Desde su perspectiva anglocéntrica contemplaba con una mezcla de asombro, incomprensión y lástima la política de la monarquía española, «semejante a las de las cortes del Oriente» (A Catharine Paris, Madrid, April 25, 1848). Y tanto sus cartas oficiales como las de carácter privado insisten sobre la continua inestabilidad del país manifiesta en tumultos populares, la caída de Espartero, la desgracia de Olózaga, la vuelta de María Cristina y sus constantes y secretos manejos, la despótica actuación de Narváez, su encumbramiento y exilio, la intervención de Inglaterra y de Francia, y las incesantes conjuras dentro y fuera del país, sin contar con la desastrosa situación financiera. A poco de llegar Irving había expresado «su profundo interés por España, un país acosado, empobrecido y abatido, y al mismo tiempo, orgulloso, enérgico y noble. Y deseo muy sinceramente -escribe- verle libre de sus problemas y de sus vergüenzas, y establecido de nuevo, independiente y próspero entre las demás naciones»16. Pero «los continuos cambios y contradicciones que hacen de la política de este desdichado país un tejido de confusiones y un objeto de burlas son tales que estoy perdiendo las esperanzas de ver renacer la prosperidad y la dignidad de España» (A Sarah Storrow. Madrid, 20-XII-1843)17. Y al cabo de tantos años de residir allí seguían confundiéndole «las intrincadas complejidades de la sociedad española, tan difíciles de sortear como las rocas, los bancos de arena, los remolinos y contracorrientes de nuestra Hell's Gate»18 (1679. A Sarah Strorrow, Madrid, 10-II-1844).
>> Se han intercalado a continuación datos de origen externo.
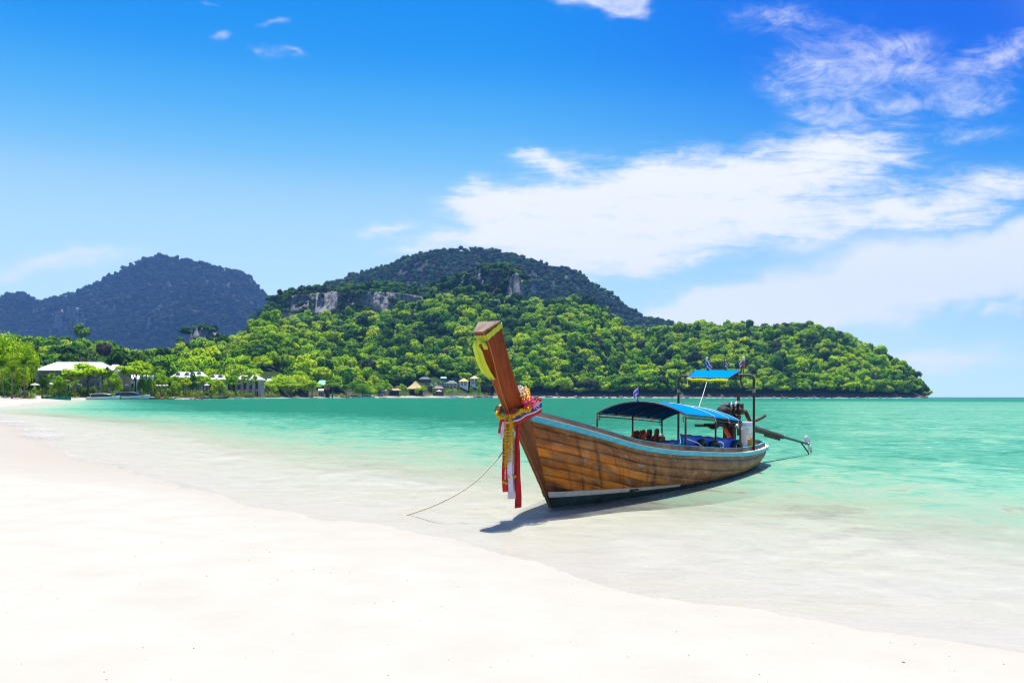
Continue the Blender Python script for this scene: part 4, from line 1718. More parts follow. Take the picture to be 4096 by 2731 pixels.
for s in np.linspace(3.36, 6.58, 33):
    sag = -.018 * abs(math.sin((s - 3.33) / .81 * math.pi))
    rows.append([P(s, .9 * math.sin(a), canopy_z(s, .9 * math.sin(a)) + .022 + sag * math.cos(a) ** .5) for a in np.linspace(-math.pi / 2, math.pi / 2, 27)])
mb.slab(rows, lambda i, j: (0, 0, -.004))
cloth_ = obj('canopy_cloth', mb, M['blue'], boat, True)
mb = MB()
mb.grid([[p + Vector((0, 0, -.007)) for p in r_] for r_ in rows])
obj('canopy_shade_sheet', mb, mat('navy_shade', (.003, .045, .17), .85, var=.2, vscale=2.5, spec=.0), cloth_, True)  # added dark sheet standing in for the shade under the canopy
# near-side and far-side curtains
for sd, s0, s1, zt in ((1, 3.36, 6.54, .30), (-1, 4.6, 7.4, .20)):
    mb = MB()
    rows = []
    for s in np.linspace(s0, s1, 34):
        z = float(np.interp(s, RT[:, 0], RT[:, 2]))
        rows.append([P(s, sd * (.80 + .012 * math.sin(s * 9 + j)), z + zt - (zt + .22) * j / 6 + .008 * math.sin(s * 12) * (j == 0)) for j in range(7)])
    mb.slab(rows, lambda i, j: (0, .004, 0))
    cu = obj('side_curtain', mb, M['bluecurtain'], boat, True)
    mb = MB().tube([r_[0] for r_ in rows], .011, 5)
    obj('hem', mb, M['webbing'], cu, True)

# steering arch ---------------------------------------------------------
AS = 7.57
mb = MB()
arc = lambda cx_, cz_, a0, a1, r_: [P(AS, cx_ + r_ * math.cos(a), cz_ + r_ * math.sin(a)) for a in np.linspace(a0, a1, 7)]
path = [P(AS, -.9, .45)] + arc(-.78, 2.07, math.pi, math.pi / 2, .12) + arc(.78, 2.07, math.pi / 2, 0, .12) + [P(AS, .9, .45)]
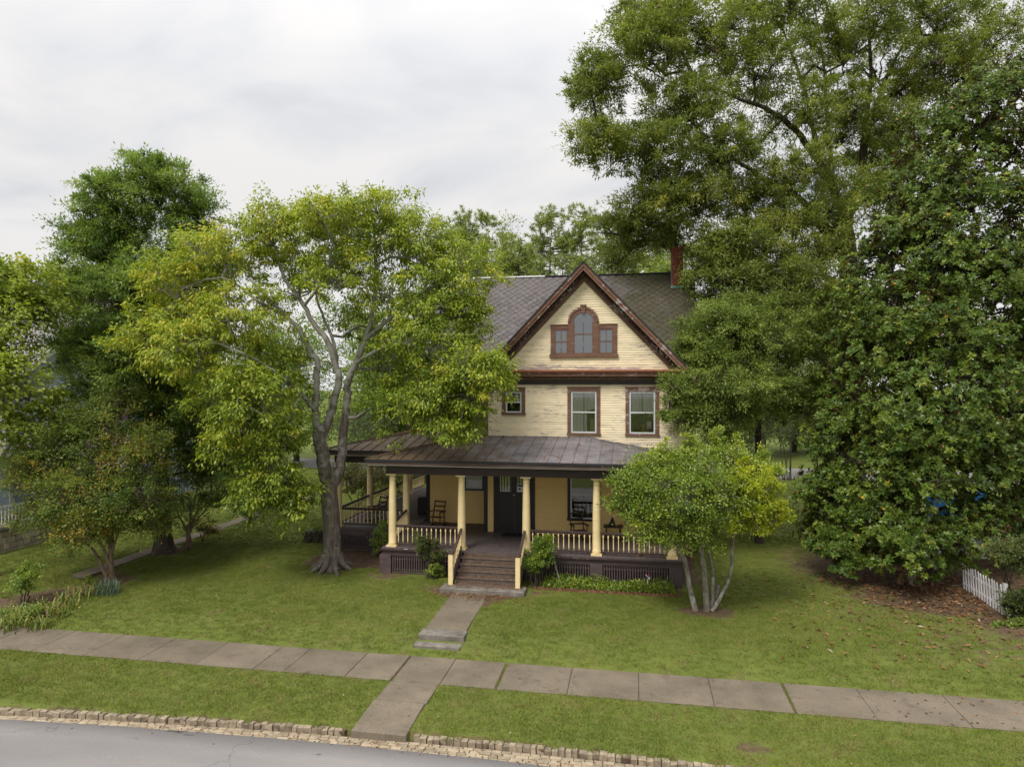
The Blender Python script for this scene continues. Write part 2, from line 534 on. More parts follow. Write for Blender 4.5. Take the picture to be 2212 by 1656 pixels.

Al enamorado de la Alhambra le fascinaron las gentes y las costumbres de un país cuyo modo de pensar y complicada política, que calificó de «melodramática», no compartía ni acabó de comprender, y expresó repetidamente su afecto a una España que observaba desde la perspectiva del «otro», de un testigo al que no atañían directamente las preocupaciones de los españoles. Quizá por ello consideró siempre aquella política como una representación teatral, en ocasiones dramática, y en otras, cómica: el futuro de la Regencia de Espartero era tan incierto como «el quinto acto de un melodrama» (1470. A Helen Irving. Madrid, 4-IX-1842), la última caída de Narváez se asemejaba a uno de los actos de un melodrama de intrigas palaciegas, engaños y traiciones (A Sarah Storrow, Madrid, 7 Abril, 1846), y tras el abrazo de moderados y esparteristas que dio fin a la «batalla» de Torrejón de Ardoz, concluía, no sin desaliento: «He presenciado el último acto del Real drama y así, dejaré caer el telón» (A Catherina Paris, Madrid, 10-VIII-1843)19.